Tuesday 11 August 2009

Post grads as legitimate peripheral participants

Legitimate peripheral participants are participants in an activity (Lave & Wenger, 1991), but on the edge of the activity, hence peripheral. They are legitimate when they are meant to be there, involved and usually learning. Post grads are in training in research so are legitimate and peripheral, but I'm not sure that they get to participate in research activities.
Research activities include:
  • teaching,
  • analysis,
  • coding,
  • perhaps interviewing and transcribing.
Open University post grads don't get training or any opportunity to teach, as I've previously mentioned.

The doctoral training workshop (DTW) sessions provide some training, but not learning by doing. For example, the DTW includes a session on interviewing, but not on transcription, or on coding of qualitative data. It's up to the PG to read up. And if you don't realise the issues, then you don't deliberately read up on the skills. Until I read Kvale (1996), and then Tilley (2003), I had considered transcription a chore, not a skill that required reflection. I believed I could create an objective representation of the dialogue that had taken place. But now I'm not so sure and have questions:
  • where do I punctuate?
  • was that remark a query or a statement?
  • which transcript is more accurate - mine or that of the paid transcriber? For example, one of us heard "certain reviews" and the other heard "similar views".
As a legitimate peripheral participant, post grads could be learning from skilled teachers and researchers. For teaching, each PG should be assigned to an OU course with requirements to research relevant literature including web links and current news for the course team, perhaps also proof reading tutor marked assignment (TMA) questions and tutor notes. PGs could be trained on electronic asynchronous forums where they could moderate and be web masters for the course, They could learn about teaching through giving electronic tutorials - the OU uses Elluminate.

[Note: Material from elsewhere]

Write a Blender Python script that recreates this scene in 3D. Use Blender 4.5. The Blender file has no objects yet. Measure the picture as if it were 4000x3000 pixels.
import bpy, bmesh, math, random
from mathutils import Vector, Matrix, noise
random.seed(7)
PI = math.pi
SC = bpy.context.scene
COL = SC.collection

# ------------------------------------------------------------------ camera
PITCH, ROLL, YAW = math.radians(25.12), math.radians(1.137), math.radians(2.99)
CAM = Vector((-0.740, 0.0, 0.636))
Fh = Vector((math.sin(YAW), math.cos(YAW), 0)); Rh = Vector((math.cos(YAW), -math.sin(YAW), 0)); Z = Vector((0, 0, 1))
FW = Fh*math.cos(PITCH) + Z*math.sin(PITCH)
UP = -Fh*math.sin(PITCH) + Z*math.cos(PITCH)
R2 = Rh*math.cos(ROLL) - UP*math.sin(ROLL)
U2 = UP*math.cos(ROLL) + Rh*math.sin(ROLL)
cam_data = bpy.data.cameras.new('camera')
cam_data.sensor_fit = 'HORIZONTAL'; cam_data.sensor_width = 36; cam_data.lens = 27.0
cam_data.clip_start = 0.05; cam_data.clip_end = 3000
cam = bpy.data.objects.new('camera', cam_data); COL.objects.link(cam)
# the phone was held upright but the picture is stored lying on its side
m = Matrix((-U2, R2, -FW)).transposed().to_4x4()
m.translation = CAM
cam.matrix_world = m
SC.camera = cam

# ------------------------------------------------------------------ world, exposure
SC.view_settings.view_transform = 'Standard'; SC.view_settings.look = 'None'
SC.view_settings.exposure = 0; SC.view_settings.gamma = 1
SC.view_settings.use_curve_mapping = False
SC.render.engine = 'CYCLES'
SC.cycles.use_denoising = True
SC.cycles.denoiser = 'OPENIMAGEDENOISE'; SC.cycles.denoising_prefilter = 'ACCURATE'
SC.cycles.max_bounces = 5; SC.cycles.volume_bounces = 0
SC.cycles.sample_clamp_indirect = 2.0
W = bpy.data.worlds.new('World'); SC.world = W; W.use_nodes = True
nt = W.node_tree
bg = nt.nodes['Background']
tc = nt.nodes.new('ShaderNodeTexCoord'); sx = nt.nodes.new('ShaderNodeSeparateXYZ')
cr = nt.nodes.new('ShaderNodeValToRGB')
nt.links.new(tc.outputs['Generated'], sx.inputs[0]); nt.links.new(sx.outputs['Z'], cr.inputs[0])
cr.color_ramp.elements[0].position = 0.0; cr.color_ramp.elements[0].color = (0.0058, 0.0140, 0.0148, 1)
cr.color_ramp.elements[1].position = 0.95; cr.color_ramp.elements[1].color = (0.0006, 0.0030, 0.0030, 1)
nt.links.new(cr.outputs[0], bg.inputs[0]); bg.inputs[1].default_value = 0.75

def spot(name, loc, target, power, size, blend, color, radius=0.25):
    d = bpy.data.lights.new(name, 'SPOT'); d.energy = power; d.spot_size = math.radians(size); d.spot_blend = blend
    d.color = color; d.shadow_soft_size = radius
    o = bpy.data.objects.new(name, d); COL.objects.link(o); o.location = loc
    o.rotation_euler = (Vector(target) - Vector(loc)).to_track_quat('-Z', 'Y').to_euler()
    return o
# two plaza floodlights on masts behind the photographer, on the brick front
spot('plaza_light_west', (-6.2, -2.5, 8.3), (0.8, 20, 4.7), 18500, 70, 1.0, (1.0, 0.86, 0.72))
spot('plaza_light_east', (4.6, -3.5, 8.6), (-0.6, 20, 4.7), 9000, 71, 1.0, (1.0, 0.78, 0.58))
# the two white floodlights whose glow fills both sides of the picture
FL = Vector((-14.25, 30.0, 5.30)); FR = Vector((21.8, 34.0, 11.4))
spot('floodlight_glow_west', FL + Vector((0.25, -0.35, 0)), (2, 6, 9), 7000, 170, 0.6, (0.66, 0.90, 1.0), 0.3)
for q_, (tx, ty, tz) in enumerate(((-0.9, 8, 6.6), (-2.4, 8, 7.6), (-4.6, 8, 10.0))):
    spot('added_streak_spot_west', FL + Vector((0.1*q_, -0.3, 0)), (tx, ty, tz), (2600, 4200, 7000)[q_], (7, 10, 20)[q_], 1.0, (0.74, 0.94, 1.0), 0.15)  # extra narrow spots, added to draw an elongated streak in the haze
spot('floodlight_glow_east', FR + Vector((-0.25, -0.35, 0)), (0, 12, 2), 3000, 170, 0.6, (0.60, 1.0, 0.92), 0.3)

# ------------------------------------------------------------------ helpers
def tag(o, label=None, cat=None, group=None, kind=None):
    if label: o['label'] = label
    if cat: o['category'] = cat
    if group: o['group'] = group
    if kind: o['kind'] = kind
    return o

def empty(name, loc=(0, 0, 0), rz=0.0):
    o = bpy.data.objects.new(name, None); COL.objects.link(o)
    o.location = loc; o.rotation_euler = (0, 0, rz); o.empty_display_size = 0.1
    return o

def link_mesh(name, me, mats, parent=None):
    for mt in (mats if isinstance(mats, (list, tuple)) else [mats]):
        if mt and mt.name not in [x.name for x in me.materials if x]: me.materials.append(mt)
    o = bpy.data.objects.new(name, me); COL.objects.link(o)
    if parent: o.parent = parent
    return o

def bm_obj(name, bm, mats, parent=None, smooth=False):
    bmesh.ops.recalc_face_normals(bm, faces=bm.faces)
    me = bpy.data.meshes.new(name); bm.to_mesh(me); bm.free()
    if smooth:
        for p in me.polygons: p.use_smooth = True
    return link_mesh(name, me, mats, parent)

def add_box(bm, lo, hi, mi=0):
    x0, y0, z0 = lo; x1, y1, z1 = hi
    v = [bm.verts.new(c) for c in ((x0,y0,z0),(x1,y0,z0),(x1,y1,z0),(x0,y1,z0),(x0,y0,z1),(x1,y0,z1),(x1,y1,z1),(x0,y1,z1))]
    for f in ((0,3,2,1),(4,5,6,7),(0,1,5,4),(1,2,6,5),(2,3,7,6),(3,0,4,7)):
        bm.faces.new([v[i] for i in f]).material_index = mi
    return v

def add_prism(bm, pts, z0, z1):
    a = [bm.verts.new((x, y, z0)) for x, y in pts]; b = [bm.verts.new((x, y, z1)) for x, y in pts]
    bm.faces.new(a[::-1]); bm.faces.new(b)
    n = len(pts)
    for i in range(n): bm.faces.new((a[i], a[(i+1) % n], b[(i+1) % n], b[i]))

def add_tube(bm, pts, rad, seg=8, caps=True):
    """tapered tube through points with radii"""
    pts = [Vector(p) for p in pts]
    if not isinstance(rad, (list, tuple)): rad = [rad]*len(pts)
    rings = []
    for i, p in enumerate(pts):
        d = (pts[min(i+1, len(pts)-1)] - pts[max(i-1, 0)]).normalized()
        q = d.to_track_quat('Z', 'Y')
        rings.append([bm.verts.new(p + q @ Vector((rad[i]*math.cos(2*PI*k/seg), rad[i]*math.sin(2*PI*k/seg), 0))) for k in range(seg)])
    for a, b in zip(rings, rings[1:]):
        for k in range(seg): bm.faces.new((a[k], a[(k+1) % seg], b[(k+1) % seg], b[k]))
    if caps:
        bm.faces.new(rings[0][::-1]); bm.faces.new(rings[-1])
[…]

For PGs doing qualitative research, they need the chance to shadow experienced interviewers, observing how it's done. They could transcribe someone else's research, and then discuss issues arising from it, so having the experience to reflect on their own transcriptions.

I don't have enough experience to think yet what "sitting next to Nellie" experience a post grad following a quantitative approach would benefit from.

I suspect other universities not just the OU, fail their post grads on these skills, but if the PhD is really a training in research, then post grads must participate in research, and as trainees, they are peripheral. Universities that espouse learning, must legitimate that participation.


LAVE, J. & WENGER, E. (1991) Situated learning : legitimate peripheral participation, Cambridge, Cambridge University Press.
Kvale, 1996, InterViews: introduction to qualitative research interviewing
TILLEY, S. A. (2003) "Challenging" Research Practices: Turning a Critical Lens on the Work of Transcription. Qualitative Inquiry, 9.